Question

How do you write an equation of a line with slope -3 and y – intercept -2?

Answer 1

We know that the general form of the equation of straight line with slope “m” and y intercept “c” is equal to: $y=mx+c$. In the above problem, we are asked to write the equation of a straight line with slope -3 and y – intercept -2 so we are going to use the general form of equation of straight line which we have just described. Substituting “m” as -3 and “c” as -2 in $y=mx+c$ will give us the equation of straight line.

Complete step by step answer:
In the above problem, we have given the slope -3 and y – intercept -2 and are asked to find the equation of the straight line. We know that the general form of equation of straight line with slope “m” and y – intercept “c” is equal to:
$y=mx+c$
Now, to write the equation of line with slope -3 and y - intercept -2 we are going to substitute the value of “m” as -3 and “c” as -2 in the above general form of straight line.
$y=\left( -3 \right)x+\left( -2 \right)$
We know that if we multiply “+” sign with “-“ sign we get “-“ sign so using this concept in the R.H.S of the above equation we get,
$y=-3x-2$
Rearranging the terms by adding $3x\And 2$ on both the sides of the above equation we get,
$y+3x+2=-3x-2+3x+2$
In the above equation, $-3x$ will be cancelled out with $+3x$ and -2 will be cancelled out with +2 so all the terms on R.H.S of the above equation will vanish.
$y+3x+2=0$

Hence, we have found the equation of straight line as $y+3x+2=0$.

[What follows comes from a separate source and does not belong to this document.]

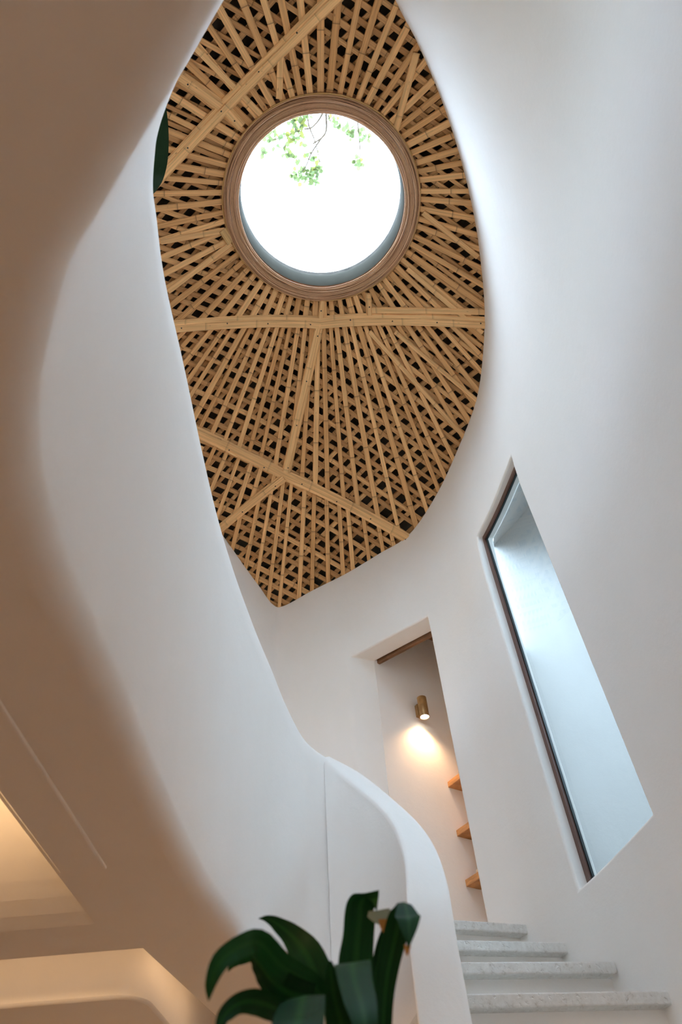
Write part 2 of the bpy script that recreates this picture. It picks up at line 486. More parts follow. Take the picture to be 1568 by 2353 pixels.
def build_parapet():
    n = 180
    m = len(BOT)
    V = []; rows = []
    arcs = 8
    band = []
    for i in range(n + 1):
        t = (m - 1) * i / n
        b = catmull(BOT, t); tp = catmull(TOP, t); zt = float(catmull([(z, 0) for z in ZT], t)[0])
        d = catmull(BOT, min(t + .1, m - 1)) - catmull(BOT, max(t - .1, 0)); d /= np.linalg.norm(d)
        nl = np.array([-d[1], d[0]])
        if i == 0: nl = np.array([0, -1.])
        fade = min(1, max(0, (m - 1 - t) / 1.5))
        far = min(1, max(0, (t - 8) / 4)); R_FOOT = .055 + .005 * far
        b = b - nl * (.016 + .004 * far) * fade
        row = []
        th = .12
        row.append((tp[0] + nl[0] * th, tp[1] + nl[1] * th, 1.15))
        row.append((tp[0] + nl[0] * th, tp[1] + nl[1] * th, zt - .015))
        row.append((tp[0] + nl[0] * (th - .015), tp[1] + nl[1] * (th - .015), zt))
        row.append((tp[0] + nl[0] * .018, tp[1] + nl[1] * .018, zt))
        row.append((tp[0] + nl[0] * .005, tp[1] + nl[1] * .005, zt - .006))
        row.append((tp[0], tp[1], zt - .02))
        for k in range(1, 13):
            f = k / 12; f2 = f
            z = (zt - .02) * (1 - f) + (Z_SOF + R_FOOT) * f
            row.append((tp[0] * (1 - f2) + b[0] * f2, tp[1] * (1 - f2) + b[1] * f2, z))
        for k in range(1, arcs + 1):
            a = .5 * math.pi * k / arcs
            o = R_FOOT * (1 - math.cos(a))
            row.append((b[0] + nl[0] * o, b[1] + nl[1] * o, Z_SOF + R_FOOT * (1 - math.sin(a))))
        rows.append(row); band.append(row[-1])
    w = len(rows[0])
    for r in rows: V += r
    Fc = [(i * w + k, (i + 1) * w + k, (i + 1) * w + k + 1, i * w + k + 1) for i in range(n) for k in range(w - 1)]
    o = mesh('wall_left', V, Fc, M_PLASTER, smooth=True)
    tag(o, 'sweeping white parapet wall of the stair void with rounded foot', kind='structure')
    # ceiling of the ground floor: band from the rounded foot outwards
    V = []; Fc = []
    for p in band:
        V.append(p)
        x, y = p[0], p[1]
        if y > .45:
            q = (-.80 + max(0, y - 2.2) * .065, y)
        else:
            f = (.45 - y) / 1.0
            f = max(0, min(1, f)); q = (-.80 + 2.4 * f ** 3, .45 - 1.4 * min(1, 1.6 * f))
        V.append((q[0], q[1], Z_SOF))
    n2 = len(band)
    Fc = [(2 * i, 2 * i + 1, 2 * i + 3, 2 * i + 2) for i in range(n2 - 1)]

    def quad(x0, x1, y0, y1, z):
        k = len(V); V.extend([(x0, y0, z), (x1, y0, z), (x1, y1, z), (x0, y1, z)]); Fc.append((k, k + 1, k + 2, k + 3))
    zz = Z_SOF + .0015
    quad(-.93, -.72, .5, 2.75, zz)
    quad(-.93, -.78, -2.9, .55, zz + .001)
    prof = [(-2.9, 1.17), (1.60, 1.17)] + [(1.60 + 1.0 * i / 12, 1.17 - .218 * (.5 - .5 * math.cos(math.pi * i / 12))) for i in range(1, 13)] + [(2.75, zz)]
    k = len(V)
    for y_, z_ in prof: V.extend([(-3.3, y_, z_), (-.90, y_, z_)])
    Fc.extend([(k + 2 * i, k + 2 * i + 1, k + 2 * i + 3, k + 2 * i + 2) for i in range(len(prof) - 1)])
    quad(-.9, 1.6, -2.9, -.62, zz)
    quad(-.93, -.35, -2.9, -.15, zz + .002)
    quad(-.93, -.62, -2.9, .47, zz + .003)
    # raised field beyond the far edge, with its risers
    k = len(V)
    V += [(-3.3, 2.75, zz), (-.83, 2.75, zz), (-.70, 3.72, zz), (-.62, 5.3, zz), (-3.3, 2.75, 1.15), (-.83, 2.75, 1.15), (-.70, 3.72, 1.15), (-.62, 5.3, 1.15), (-3.3, 5.3, 1.15)]
    Fc += [(k, k + 1, k + 5, k + 4), (k + 1, k + 2, k + 6, k + 5), (k + 2, k + 3, k + 7, k + 6), (k + 4, k + 5, k + 6, k + 7, k + 8)]
    k = len(V)
    V += [(-.83, 2.75, zz), (-.40, 2.75, zz), (-.10, 3.45, zz), (0.1, 5.3, zz), (-.62, 5.3, zz), (-.70, 3.72, zz)]
    Fc += [(k, k + 1, k + 2, k + 3, k + 4, k + 5)]
    o = mesh('ceiling', V, Fc, M_PLASTER, smooth=False)
    tag(o, 'low warm-lit plaster ceiling under the upper floor', kind='structure')
    # slab of the upper floor
    V = []; 
    poly = [(r[0][0], r[0][1]) for r in rows[::4]]
    poly = poly + [(-.196, 3.5), (-.6, 4.45), (-3.3, 4.45), (-3.3, -2.9), (1.5, -2.9)]
    v, f = prism(poly, 1.20, 1.275)
    o = mesh('floor', v, f, M_FLOOR, smooth=False)
    tag(o, 'upper floor slab behind the parapet', kind='structure')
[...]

Note: You can check the equation of line that you have found is correct or not by substituting “x” as 0 in the given equation to see what value of “y” you are getting,
Substituting x as 0 in $y+3x+2=0$ we get,
$\begin{aligned} & y+3\left( 0 \right)+2=0 \\\ & \Rightarrow y+0+2=0 \\\ & \Rightarrow y=-2 \\\ \end{aligned}$
As you can see that the value of y is -2. And this y equals -2 is the y – intercept of the line. It is given above that y intercept is -2. Hence, the equation of line that we have found is correct.